--- SUPPLIED INFORMATION ---

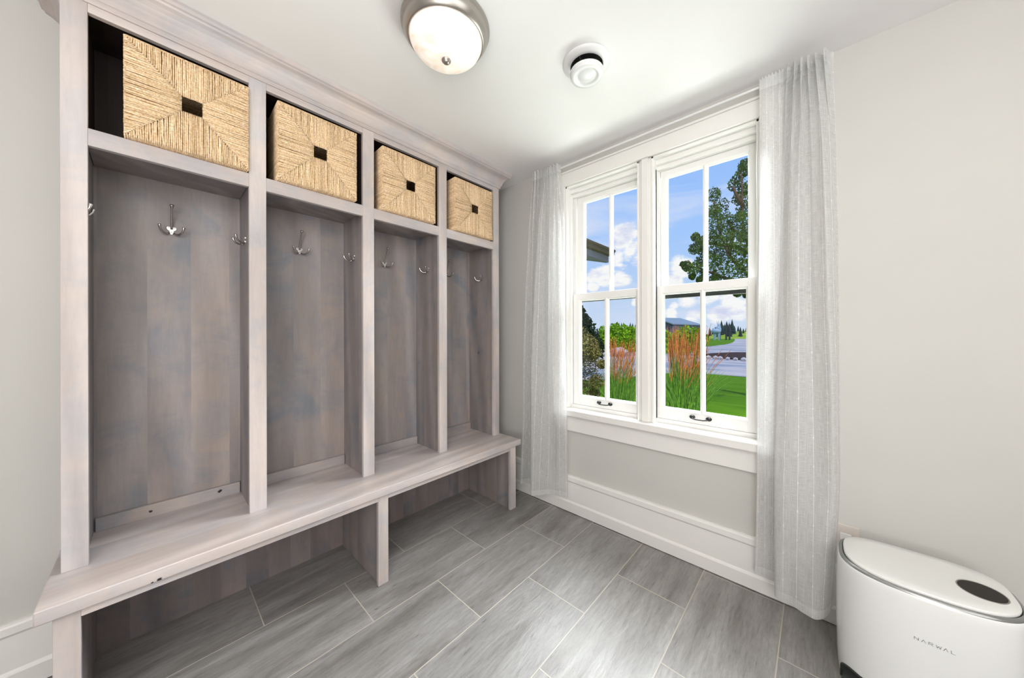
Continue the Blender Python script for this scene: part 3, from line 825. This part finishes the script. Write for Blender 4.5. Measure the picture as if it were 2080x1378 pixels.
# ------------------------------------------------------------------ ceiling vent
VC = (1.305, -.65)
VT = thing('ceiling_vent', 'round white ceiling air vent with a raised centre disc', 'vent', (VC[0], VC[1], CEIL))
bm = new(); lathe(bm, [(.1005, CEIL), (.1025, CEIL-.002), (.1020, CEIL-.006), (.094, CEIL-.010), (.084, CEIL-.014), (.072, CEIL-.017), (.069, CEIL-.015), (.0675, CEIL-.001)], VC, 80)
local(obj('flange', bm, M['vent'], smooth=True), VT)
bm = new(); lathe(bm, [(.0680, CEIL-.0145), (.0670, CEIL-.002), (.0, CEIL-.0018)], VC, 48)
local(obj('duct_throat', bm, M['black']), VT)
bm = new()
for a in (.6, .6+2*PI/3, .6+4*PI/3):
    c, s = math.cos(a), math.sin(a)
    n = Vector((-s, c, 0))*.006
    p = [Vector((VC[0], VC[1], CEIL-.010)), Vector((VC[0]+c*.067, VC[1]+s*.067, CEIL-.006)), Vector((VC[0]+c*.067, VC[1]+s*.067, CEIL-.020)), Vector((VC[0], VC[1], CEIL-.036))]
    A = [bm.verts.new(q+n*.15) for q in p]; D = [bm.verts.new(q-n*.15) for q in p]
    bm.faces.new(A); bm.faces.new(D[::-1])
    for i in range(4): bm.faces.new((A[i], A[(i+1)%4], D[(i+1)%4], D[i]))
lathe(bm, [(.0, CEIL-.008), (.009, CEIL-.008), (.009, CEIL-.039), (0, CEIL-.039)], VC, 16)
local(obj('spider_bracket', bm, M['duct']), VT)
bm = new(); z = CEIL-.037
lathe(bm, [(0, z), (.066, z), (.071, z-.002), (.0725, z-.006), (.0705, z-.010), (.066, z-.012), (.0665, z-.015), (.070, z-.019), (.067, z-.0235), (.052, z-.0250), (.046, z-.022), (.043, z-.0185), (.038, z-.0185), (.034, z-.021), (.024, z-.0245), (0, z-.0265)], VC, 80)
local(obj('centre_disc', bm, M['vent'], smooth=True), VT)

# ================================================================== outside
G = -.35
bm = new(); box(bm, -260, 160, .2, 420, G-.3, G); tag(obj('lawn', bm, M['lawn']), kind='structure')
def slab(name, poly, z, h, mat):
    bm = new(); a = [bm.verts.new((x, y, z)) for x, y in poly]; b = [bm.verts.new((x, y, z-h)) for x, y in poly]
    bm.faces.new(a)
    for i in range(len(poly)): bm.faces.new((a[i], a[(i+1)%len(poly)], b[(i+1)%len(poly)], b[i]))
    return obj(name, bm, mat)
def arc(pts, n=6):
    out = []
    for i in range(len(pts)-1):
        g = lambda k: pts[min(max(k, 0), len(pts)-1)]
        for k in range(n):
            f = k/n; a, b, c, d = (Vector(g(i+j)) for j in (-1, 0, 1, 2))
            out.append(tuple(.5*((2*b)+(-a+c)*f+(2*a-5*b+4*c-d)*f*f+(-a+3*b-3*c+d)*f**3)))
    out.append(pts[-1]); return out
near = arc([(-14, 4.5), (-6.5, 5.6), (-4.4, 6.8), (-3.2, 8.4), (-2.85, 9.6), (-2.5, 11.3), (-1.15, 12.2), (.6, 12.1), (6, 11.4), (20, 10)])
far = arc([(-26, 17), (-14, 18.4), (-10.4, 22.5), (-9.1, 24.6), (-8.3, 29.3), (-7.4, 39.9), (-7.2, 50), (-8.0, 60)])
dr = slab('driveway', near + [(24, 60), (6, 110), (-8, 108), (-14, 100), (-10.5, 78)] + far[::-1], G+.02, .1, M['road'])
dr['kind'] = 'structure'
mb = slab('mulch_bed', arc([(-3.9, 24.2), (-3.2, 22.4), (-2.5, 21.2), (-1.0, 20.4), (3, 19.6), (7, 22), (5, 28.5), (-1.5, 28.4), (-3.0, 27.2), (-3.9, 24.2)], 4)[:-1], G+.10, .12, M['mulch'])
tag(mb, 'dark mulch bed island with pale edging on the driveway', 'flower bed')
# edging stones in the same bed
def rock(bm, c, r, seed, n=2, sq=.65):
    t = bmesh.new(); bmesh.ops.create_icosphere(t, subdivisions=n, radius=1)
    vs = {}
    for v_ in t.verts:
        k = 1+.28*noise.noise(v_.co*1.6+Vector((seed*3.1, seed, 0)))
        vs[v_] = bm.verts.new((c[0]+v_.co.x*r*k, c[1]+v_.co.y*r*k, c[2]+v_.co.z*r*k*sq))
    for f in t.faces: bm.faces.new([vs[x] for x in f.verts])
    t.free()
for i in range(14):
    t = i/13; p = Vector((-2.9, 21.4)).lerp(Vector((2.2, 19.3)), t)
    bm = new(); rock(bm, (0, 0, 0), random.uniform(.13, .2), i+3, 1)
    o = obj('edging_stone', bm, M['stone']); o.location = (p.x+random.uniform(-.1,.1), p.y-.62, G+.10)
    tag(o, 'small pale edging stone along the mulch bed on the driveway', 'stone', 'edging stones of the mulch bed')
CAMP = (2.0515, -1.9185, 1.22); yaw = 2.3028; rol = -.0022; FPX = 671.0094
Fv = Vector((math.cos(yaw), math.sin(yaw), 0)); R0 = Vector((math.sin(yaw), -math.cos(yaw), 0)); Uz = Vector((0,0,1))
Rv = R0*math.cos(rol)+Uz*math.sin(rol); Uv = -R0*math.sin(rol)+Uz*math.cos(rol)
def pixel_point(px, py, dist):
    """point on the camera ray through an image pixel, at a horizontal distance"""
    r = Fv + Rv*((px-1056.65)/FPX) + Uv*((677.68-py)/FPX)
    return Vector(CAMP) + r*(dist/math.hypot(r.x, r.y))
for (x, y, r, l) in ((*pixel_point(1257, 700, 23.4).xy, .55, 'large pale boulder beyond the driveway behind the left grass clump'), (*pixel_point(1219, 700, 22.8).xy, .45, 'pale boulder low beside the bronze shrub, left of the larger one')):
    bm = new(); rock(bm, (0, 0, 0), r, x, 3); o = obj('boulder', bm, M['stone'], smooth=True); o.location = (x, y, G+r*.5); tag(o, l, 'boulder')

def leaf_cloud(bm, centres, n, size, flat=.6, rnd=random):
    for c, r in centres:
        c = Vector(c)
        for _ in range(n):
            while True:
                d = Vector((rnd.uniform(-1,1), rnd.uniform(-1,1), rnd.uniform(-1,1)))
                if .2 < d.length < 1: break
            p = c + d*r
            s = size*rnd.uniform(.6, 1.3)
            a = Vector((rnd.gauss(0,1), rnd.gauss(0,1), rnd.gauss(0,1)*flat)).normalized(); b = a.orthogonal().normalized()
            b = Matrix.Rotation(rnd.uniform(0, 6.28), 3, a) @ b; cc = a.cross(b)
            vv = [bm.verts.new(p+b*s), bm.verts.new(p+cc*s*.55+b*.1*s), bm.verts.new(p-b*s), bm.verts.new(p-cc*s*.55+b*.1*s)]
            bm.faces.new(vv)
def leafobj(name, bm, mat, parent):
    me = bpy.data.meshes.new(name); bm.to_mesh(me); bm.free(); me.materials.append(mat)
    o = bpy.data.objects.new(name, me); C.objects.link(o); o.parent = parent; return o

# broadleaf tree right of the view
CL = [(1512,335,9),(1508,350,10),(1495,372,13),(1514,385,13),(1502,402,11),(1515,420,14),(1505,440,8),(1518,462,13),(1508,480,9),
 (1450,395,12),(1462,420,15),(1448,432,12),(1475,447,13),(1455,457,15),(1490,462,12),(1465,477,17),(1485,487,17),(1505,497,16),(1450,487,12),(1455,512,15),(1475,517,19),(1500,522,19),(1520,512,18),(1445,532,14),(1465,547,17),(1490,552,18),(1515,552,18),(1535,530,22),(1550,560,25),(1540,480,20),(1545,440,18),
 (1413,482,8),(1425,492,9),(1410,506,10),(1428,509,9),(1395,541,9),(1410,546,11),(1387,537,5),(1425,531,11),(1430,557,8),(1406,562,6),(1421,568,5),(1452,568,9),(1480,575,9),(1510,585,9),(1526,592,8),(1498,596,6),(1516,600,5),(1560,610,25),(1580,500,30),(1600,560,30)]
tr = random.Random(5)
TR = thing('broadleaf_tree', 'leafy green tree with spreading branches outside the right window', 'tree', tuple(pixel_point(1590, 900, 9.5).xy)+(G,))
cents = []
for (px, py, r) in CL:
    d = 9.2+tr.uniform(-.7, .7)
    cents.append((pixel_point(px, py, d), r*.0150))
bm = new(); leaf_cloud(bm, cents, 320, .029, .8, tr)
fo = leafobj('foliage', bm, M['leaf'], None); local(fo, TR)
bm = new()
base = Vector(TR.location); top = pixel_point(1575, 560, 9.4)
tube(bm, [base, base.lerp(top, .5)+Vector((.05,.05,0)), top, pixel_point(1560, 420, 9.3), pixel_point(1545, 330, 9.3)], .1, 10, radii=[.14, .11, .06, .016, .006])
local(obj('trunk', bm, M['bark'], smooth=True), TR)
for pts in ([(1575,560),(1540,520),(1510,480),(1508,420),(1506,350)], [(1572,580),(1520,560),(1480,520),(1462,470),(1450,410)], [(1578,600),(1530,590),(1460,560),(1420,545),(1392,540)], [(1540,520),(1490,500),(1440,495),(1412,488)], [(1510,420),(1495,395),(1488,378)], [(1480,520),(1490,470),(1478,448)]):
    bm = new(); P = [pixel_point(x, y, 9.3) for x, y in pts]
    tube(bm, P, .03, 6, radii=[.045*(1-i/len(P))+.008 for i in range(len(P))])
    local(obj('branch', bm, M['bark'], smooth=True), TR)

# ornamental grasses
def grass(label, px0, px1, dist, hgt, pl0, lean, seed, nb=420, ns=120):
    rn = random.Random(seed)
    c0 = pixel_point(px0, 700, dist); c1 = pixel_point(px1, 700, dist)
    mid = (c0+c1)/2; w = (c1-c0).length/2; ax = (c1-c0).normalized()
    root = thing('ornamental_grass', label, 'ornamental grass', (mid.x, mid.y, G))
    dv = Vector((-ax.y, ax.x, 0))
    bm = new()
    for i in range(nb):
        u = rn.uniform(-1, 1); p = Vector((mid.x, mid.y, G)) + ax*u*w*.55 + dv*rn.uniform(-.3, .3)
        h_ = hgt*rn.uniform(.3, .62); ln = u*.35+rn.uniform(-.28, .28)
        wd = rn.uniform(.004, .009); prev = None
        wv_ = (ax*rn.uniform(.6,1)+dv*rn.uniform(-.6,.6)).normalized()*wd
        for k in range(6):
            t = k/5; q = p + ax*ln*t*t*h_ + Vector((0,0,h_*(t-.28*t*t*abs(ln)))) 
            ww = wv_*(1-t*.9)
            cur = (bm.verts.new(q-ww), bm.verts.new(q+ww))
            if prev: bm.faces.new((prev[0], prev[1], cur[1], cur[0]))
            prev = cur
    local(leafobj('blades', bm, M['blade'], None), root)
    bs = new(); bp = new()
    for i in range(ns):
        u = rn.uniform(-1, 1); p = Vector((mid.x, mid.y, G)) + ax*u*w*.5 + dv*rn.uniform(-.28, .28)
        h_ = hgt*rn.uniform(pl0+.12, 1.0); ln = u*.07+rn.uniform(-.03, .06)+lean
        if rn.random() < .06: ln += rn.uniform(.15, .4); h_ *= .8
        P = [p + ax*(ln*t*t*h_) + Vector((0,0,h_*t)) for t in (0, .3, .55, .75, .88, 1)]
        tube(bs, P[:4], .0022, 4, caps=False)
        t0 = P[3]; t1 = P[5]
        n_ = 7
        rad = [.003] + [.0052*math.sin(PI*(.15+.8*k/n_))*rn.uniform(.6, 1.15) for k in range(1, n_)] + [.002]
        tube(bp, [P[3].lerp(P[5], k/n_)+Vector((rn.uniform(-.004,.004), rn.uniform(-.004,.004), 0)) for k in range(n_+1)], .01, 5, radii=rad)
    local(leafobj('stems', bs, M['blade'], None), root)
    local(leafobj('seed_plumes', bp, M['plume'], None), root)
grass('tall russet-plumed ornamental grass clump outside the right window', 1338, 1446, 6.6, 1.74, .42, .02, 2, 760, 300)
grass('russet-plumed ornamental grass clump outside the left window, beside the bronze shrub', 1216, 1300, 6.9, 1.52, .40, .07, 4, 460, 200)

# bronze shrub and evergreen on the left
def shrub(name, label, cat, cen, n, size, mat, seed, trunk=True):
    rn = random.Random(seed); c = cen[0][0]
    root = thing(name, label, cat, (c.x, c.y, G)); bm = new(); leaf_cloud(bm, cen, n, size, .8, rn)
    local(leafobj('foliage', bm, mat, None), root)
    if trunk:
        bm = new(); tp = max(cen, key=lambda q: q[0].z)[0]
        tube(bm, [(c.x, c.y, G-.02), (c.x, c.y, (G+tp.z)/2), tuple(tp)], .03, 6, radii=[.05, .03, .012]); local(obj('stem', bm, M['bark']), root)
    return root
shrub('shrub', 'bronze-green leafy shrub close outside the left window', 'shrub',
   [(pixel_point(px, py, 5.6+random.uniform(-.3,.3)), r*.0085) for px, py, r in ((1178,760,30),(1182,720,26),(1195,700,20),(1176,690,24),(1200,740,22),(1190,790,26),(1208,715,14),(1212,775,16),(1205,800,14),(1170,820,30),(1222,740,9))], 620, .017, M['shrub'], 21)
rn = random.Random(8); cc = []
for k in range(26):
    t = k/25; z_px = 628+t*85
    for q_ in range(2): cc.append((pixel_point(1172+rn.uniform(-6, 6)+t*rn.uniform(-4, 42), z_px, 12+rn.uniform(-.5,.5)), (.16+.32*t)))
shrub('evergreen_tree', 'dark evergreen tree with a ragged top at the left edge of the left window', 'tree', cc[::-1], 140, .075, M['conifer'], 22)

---

#### EXERCISE REQUIREMENTS:
Leave the pictures out and reproduce exactly the lines from the top of the listing above through the line with "local(obj('centre_disc', bm, M['vent'], smooth=True), VT)".

#### PROBLEM SOLUTION:
Continue the Blender Python script for this scene: part 3, from line 825. This part finishes the script. Write for Blender 4.5. Measure the picture as if it were 2080x1378 pixels.
# ------------------------------------------------------------------ ceiling vent
VC = (1.305, -.65)
VT = thing('ceiling_vent', 'round white ceiling air vent with a raised centre disc', 'vent', (VC[0], VC[1], CEIL))
bm = new(); lathe(bm, [(.1005, CEIL), (.1025, CEIL-.002), (.1020, CEIL-.006), (.094, CEIL-.010), (.084, CEIL-.014), (.072, CEIL-.017), (.069, CEIL-.015), (.0675, CEIL-.001)], VC, 80)
local(obj('flange', bm, M['vent'], smooth=True), VT)
bm = new(); lathe(bm, [(.0680, CEIL-.0145), (.0670, CEIL-.002), (.0, CEIL-.0018)], VC, 48)
local(obj('duct_throat', bm, M['black']), VT)
bm = new()
for a in (.6, .6+2*PI/3, .6+4*PI/3):
    c, s = math.cos(a), math.sin(a)
    n = Vector((-s, c, 0))*.006
    p = [Vector((VC[0], VC[1], CEIL-.010)), Vector((VC[0]+c*.067, VC[1]+s*.067, CEIL-.006)), Vector((VC[0]+c*.067, VC[1]+s*.067, CEIL-.020)), Vector((VC[0], VC[1], CEIL-.036))]
    A = [bm.verts.new(q+n*.15) for q in p]; D = [bm.verts.new(q-n*.15) for q in p]
    bm.faces.new(A); bm.faces.new(D[::-1])
    for i in range(4): bm.faces.new((A[i], A[(i+1)%4], D[(i+1)%4], D[i]))
lathe(bm, [(.0, CEIL-.008), (.009, CEIL-.008), (.009, CEIL-.039), (0, CEIL-.039)], VC, 16)
local(obj('spider_bracket', bm, M['duct']), VT)
bm = new(); z = CEIL-.037
lathe(bm, [(0, z), (.066, z), (.071, z-.002), (.0725, z-.006), (.0705, z-.010), (.066, z-.012), (.0665, z-.015), (.070, z-.019), (.067, z-.0235), (.052, z-.0250), (.046, z-.022), (.043, z-.0185), (.038, z-.0185), (.034, z-.021), (.024, z-.0245), (0, z-.0265)], VC, 80)
local(obj('centre_disc', bm, M['vent'], smooth=True), VT)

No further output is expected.